------ Source excerpt

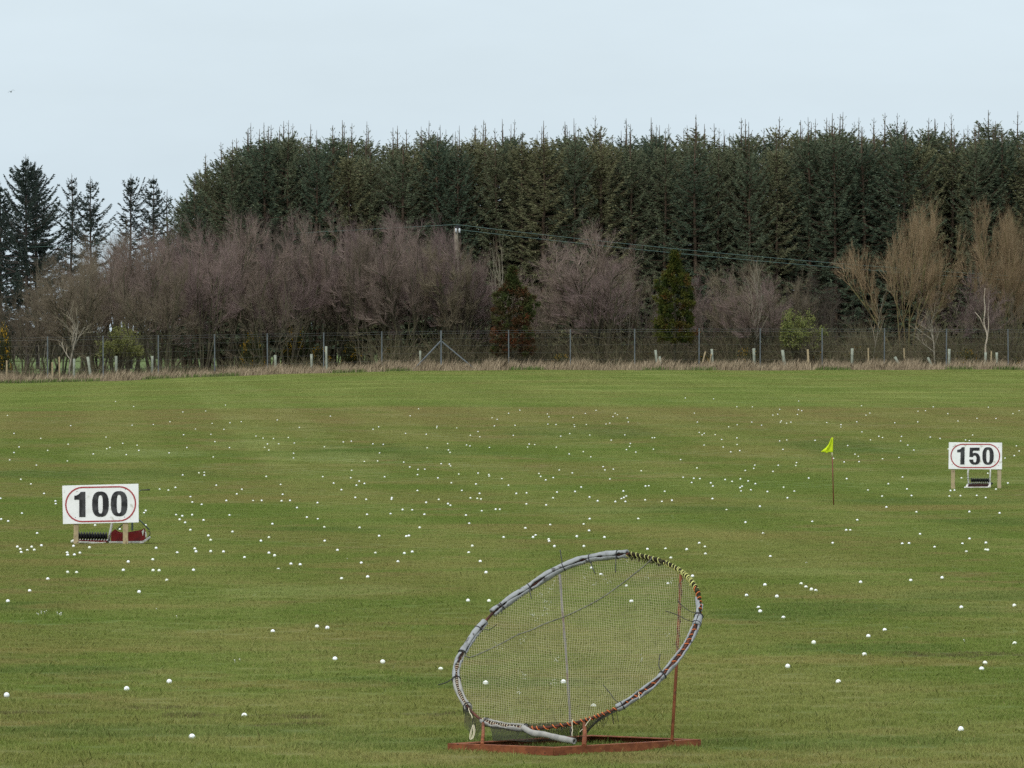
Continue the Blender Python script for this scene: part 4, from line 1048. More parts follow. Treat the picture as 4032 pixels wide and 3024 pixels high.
def guards():
    tube = worn('pale_tree_guard', (0.30, 0.325, 0.26), (0.22, 0.245, 0.195), 5, 0.4, 0.7, 0.7, 0.25, 0.0, (0.28, 0.30, 0.22), 16)
    # (u, foot v, top du, top v, width, kind, label)
    z1 = lambda x, y: (x * 1100 / 1659, 450 + y * 1100 / 1659); z2 = lambda x, y: (1000 + z1(x, y)[0], z1(x, y)[1]); z3 = lambda x, y: (2000 + z1(x, y)[0], z1(x, y)[1])
    z4 = lambda x, y: (3000 + x * 1032 / 1489, 400 + y * 1032 / 1489)
    T = [(z1(438, 1530), z1(441, 1452), .11, 'g', 'short pale tree guard under the leftmost bushy trees'), (z1(543, 1530), z1(521, 1440), .13, 'g', 'leaning pale tree guard left of the budding green bush'),
         (z1(691, 1525), z1(690, 1436), .13, 'g', 'upright pale tree guard under the budding green bush'), (z1(903, 1525), z1(904, 1435), .11, 'g', 'narrow pale tree guard right of the budding green bush'),
         (z1(1636, 1530), z1(1634, 1430), .12, 'g', 'pale tree guard left of the dark twin stems in the thicket'), (z2(130, 1530), z2(126, 1430), .12, 'g', 'pale tree guard beside the second fence post of the open thicket'),
         (z2(343, 1490), z2(341, 1424), .12, 'g', 'pale tree guard in the gap left of the open thicket stems'), (z2(432, 1475), z2(428, 1378), .11, 'g', 'tall pale tree guard just right of a fence post in the thicket'),
         (z2(988, 1445), z2(987, 1404), .10, 'g', 'small pale tree guard left of the braced fence post'), (z3(890, 1470), z3(876, 1400), .12, 'g', 'tilted pale tree guard left of the golden rusty conifer'),
         (z3(915, 1492), z3(900, 1438), .11, 'g', 'low leaning tree guard beneath the golden rusty conifer'), (z3(1219, 1478), z3(1210, 1394), .12, 'g', 'pale tree guard with a slanting stake right of the golden conifer'),
         (z3(1463, 1475), z3(1460, 1390), .14, 'g', 'stout pale tree guard left of the round grey thicket post'), (z3(1647, 1502), z3(1630, 1400), .15, 'g', 'leaning stout tree guard left of the yellow green bush'),
         (z4(511, 1505), z4(513, 1402), .13, 'g', 'upright pale tree guard left of the bare sapling'), (z4(795, 1496), z4(755, 1450), .13, 'g', 'tree guard lying almost flat beside the bare sapling'),
         (z4(974, 1500), z4(942, 1454), .12, 'g', 'half fallen tree guard below the orange willow'), (z4(1063, 1503), z4(1064, 1405), .13, 'g', 'pale tree guard touching the fence post below the willow'),
         (z4(1270, 1495), z4(1271, 1425), .12, 'g', 'grey guard round the foot of the white birch'), (z4(1335, 1495), z4(1334, 1425), .12, 'g', 'pale tree guard right of the white birch'),
         (z1(40, 1548), z1(40, 1462), .07, 's', 'grey wooden stake at the far left end of the fence'), (z1(313, 1525), z1(311, 1474), .08, 's', 'short wooden stake beside the leftmost fence post in view'),
         (z1(354, 1515), z1(352, 1440), .07, 's', 'thin wooden stake among the leftmost bushy trees'), (z3(1142, 1462), z3(1173, 1408), .07, 's', 'slanting wooden stake right of the golden conifer beside a post'), (z3(1188, 1476), z3(1208, 1422), .06, 's', 'propped stake leaning on the guard right of the golden conifer'),
         (z4(266, 1505), z4(261, 1408), .10, 's', 'brown square stake right of the yellow green bush'), (z4(606, 1495), z4(604, 1400), .06, 's', 'thin stake tied beside the bare sapling'),
         (z4(813, 1490), z4(806, 1402), .07, 's', 'pale stake right of the bare sapling'), (z4(1300, 1495), z4(1304, 1416), .06, 's', 'thin stake between birch and its guard')]
    for (u, v), (tu, tv), w, k, lab in T:
        d = fence_depth(u) + rnd.uniform(0.9, 1.6)
        x = X(u, d); f = Vector((x, d, gzf(x, d) - 0.03)); t = Vector((X(tu, d), d + rnd.uniform(-.1, .1), Z(tv, d))) - f
        f2 = f
        mb = MB(); ax = t.normalized()
        if k == 'g':
            n = 12; a = ax.cross(Vector((0, 1, 0))).normalized(); b = ax.cross(a); r = w / 2
            vs = []
            for s, rr in ((0, .93), (.33, .97), (.66, .96), (1, 1.06), (1, .90), (.75, .82), (0, .8)):
                for j in range(n):
                    q = 2 * math.pi * j / n
                    vs.append(t * s + (a * math.cos(q) + b * math.sin(q)) * r * rr)
            fs = [(i * n + j, i * n + (j + 1) % n, (i + 1) * n + (j + 1) % n, (i + 1) * n + j) for i in range(6) for j in range(n)]
            mb.add(vs, fs, True)
            o = mb.build('tree_guard', tube, None, f2); tag(o, lab, 'tree guard', 'tree guards behind the fence')
        else:
            mb.beam((0, 0, 0), t, w, w * .8, up=Vector((0, 1, 0))); o = mb.build('wooden_stake', WOOD, None, f2, bevel=0.006); tag(o, lab, 'stake', 'stakes behind the fence')

def power_line():
    d = 297.0; u = 1797
    x = X(u, d); g = gzf(x, d); base = Vector((x, d, g))
    root = empty('utility_pole', base, 0, 'weathered wooden electricity pole rising out of the purple thicket', 'utility pole')
    top = Z(893, d) - g
    wood = worn('pole_timber', (0.22, 0.195, 0.15), (0.15, 0.13, 0.10), 2.5, 0.4, 0.65, 0.85, 0.15, 0.2)
    mb = MB(); mb.tube([(0, 0, -.1), (.03, 0, top * .5), (-.02, 0, top)], [.15, .125, .10], 12); mb.build('pole_shaft', wood, root)
    mb = MB(); mb.box((0.06, -.13, top - .02), (.30, .06, .10)); mb.build('bracket', mat('dark_bracket', (0.03, 0.03, 0.035), .6), root)
    for dx in (-.02, .16):
        mb = MB(); mb.tube([(dx, -.15, top - .08), (dx, -.15, top - .16), (dx, -.15, top - .22), (dx, -.15, top - .30)], [.03, .06, .035, .055], 10); mb.build('insulator', mat('white_porcelain', (0.62, 0.66, 0.68), .3, .5), root)
    mb = MB(); mb.tube([(-.02, -.15, top + .08), (.1, -.15, top + .06), (.2, -.15, top - .05)], .03, 6); mb.build('cable_clamp', mat('clamp_black', (0.02, 0.02, 0.025), .6), root)
    wm = mat('green_cable', (0.07, 0.130, 0.115), 0.5, 0.4)
    for lab, v0, a1, a2, side in (('upper of the two long green cables running right from the pole', 884, .1225, 1.36e-5, 1), ('lower of the two long green cables running right from the pole', 903, .120, 1.30e-5, 1), ('single green cable running left from the pole into the thicket', 884, .055, 1.0e-6, -1)):
        pts = []
        for i in range(41):
            du = i / 40 * (8900 if side > 0 else 3000)
            v = v0 + a1 * du - a2 * du * du
            uu = u + side * du
            dd = d - .15 + (0 if side > 0 else du * .022)
            pts.append(Vector((X(uu, dd), dd, Z(v, dd))) - base)
        mb = MB(); mb.tube(pts, 0.0115, 6); o = mb.build('power_cable', wm, None, base); tag(o, lab, 'cable', 'overhead cables')

def gull():
    d = 640.0
    p = Vector((X(44, d), d, Z(361, d)))
    k = d / F * 28 / 400   # picture units of the close-up
    mb = MB(); Q = lambda x, y, dy=0: Vector(((x - 680) * k, dy, -(y - 475) * k))
    body = [Q(600, 462, -.1), Q(640, 472, -.05), Q(680, 480, 0), (Q(720, 478, .05))]
    mb.tube(body, [.02, .07, .085, .02], 10)
    for w in ([(660, 470), (600, 450), (570, 440), (530, 490), (490, 545)], [(690, 470), (705, 420), (725, 380), (780, 380), (870, 398)]):
        n = len(w); vs = []; wd = [.11, .11, .10, .075, .01]
        for (a, b), h in zip(w, wd):
            for dy, dz in ((-h, 0), (0, .018), (h, 0), (0, -.014)): vs.append(Q(a, b, dy) + Vector((0, 0, dz)))
        fs = [(i * 4 + j, i * 4 + (j + 1) % 4, i * 4 + 4 + (j + 1) % 4, i * 4 + 4 + j) for i in range(n - 1) for j in range(4)] + [(0, 1, 2, 3)]
        mb.add(vs, fs, True)
    o = mb.build('gull', mat('gull_haze_grey', (0.30, 0.33, 0.36), .8), None, p); tag(o, 'small grey gull gliding in the sky at far left', 'bird')  # distance haze is put into the bird's grey colour
# ------------------------------------------------------------------ vegetation makers
def unit(a):
    return a / np.maximum(1e-9, np.linalg.norm(a, axis=-1, keepdims=True))

def diamonds(P, D, L, W, rng, cross=True):
    """needle sprays: long thin diamonds (two crossed) from P along D"""
    r = unit(np.cross(D, rng.normal(size=D.shape))); q = unit(np.cross(D, r))
    tip = P + D * L[:, None]; mid = P + D * (L * 0.45)[:, None]
    out = []
    for s in ((r, q) if cross else (r,)):
        out.append(np.stack([P, mid + s * W[:, None], tip, mid - s * W[:, None]], 1))
    V = np.concatenate(out, 0)
    return V.reshape(-1, 3), np.arange(len(V) * 4).reshape(-1, 4), len(out)

def prisms(segs, k=3):
    """segs: array (n, 8) p0 p1 r0 r1 -> k-sided sticks"""
    S = np.asarray(segs, float); p0, p1 = S[:, 0:3], S[:, 3:6]
    t = unit(p1 - p0); a = unit(np.cross(t, np.where(np.abs(t[:, 2:3]) < 0.9, [[0, 0, 1.0]], [[1.0, 0, 0]]))); b = np.cross(t, a)
    rings = []
    for p, r in ((p0, S[:, 6]), (p1, S[:, 7])):
        for j in range(k):
            q = 2 * math.pi * j / k
            rings.append(p + (a * math.cos(q) + b * math.sin(q)) * r[:, None])
    V = np.stack(rings, 1).reshape(-1, 3)
    o = np.arange(len(S))[:, None, None] * 2 * k
    f = np.array([[j, (j + 1) % k, k + (j + 1) % k, k + j] for j in range(k)])[None]
    return V, (o + f).reshape(-1, 4)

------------

• Problem details:
Look for the word "from" in every line of the listing and copy the lines that have it.

• Reply:
Continue the Blender Python script for this scene: part 4, from line 1048. More parts follow. Treat the picture as 4032 pixels wide and 3024 pixels high.
    for lab, v0, a1, a2, side in (('upper of the two long green cables running right from the pole', 884, .1225, 1.36e-5, 1), ('lower of the two long green cables running right from the pole', 903, .120, 1.30e-5, 1), ('single green cable running left from the pole into the thicket', 884, .055, 1.0e-6, -1)):
    """needle sprays: long thin diamonds (two crossed) from P along D"""